The Ultrasonic Thickness Gauge works by sending a short pulse of high frequency sound through the material being measured. The gauge then measures the time taken for an echo to be received from the back wall. With this data, the thickness of the material is determined.
Single echo technology only reads the time taken for one back wall echo to pass through both the material under test AND its surface coating. This gives an apparent material thickness which is wrong, because the sound has passed through the surface coating as well. Coatings such as paint, epoxy or bitumen have a velocity of sound which is around one third that of steel. This gives rise to a vastly greater material thickness reading than is really the case, because the surface coating is included.
With MULTIPLE ECHO, measurements of the time delay between any three consecutive back wall echoes are taken.

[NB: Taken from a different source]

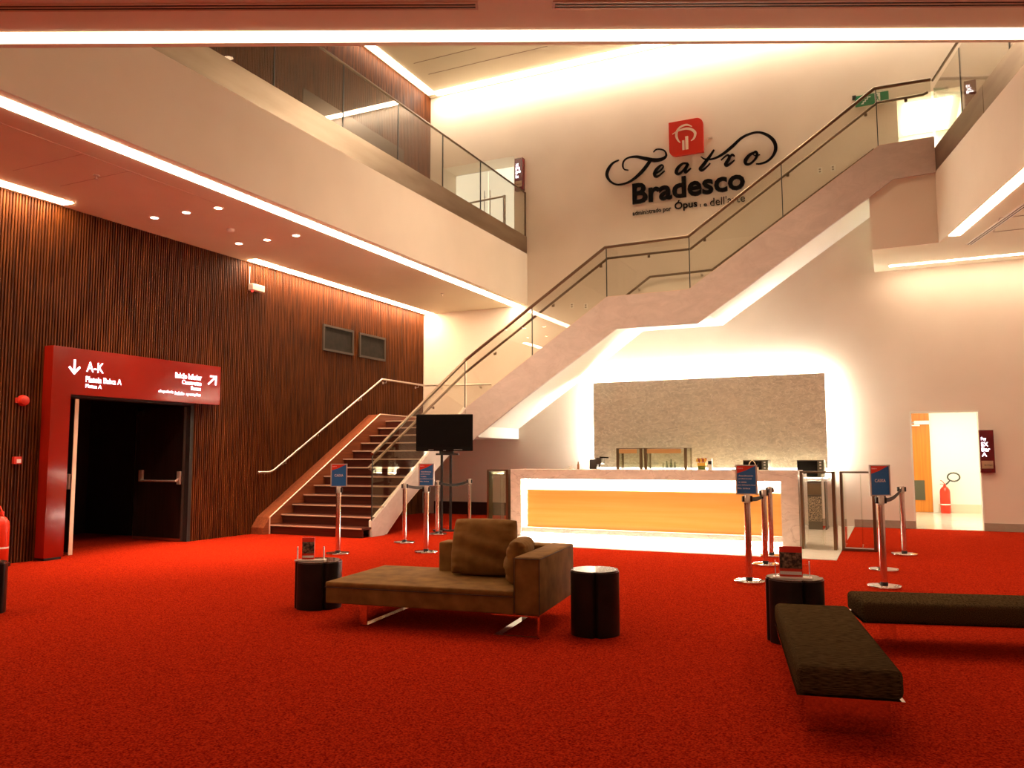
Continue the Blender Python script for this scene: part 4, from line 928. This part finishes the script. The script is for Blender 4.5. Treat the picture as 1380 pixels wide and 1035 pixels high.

This means the coating thickness – up to 6 mm (and up to 20 mm using our 'Deep Coat' mode) – is completely ignored. The gauge does not need to be zeroed or calibrated at switch on. And because these time delays must match before a measurement is displayed, the gauge has automatically verified that the reading given is a TRUE MEASUREMENT.
An Ultrasonic Thickness Gauge must be calibrated to the velocity of sound of the material it is measuring.
Coatings such as paint, epoxy or bitumen have a velocity of sound which is around one third that of steel.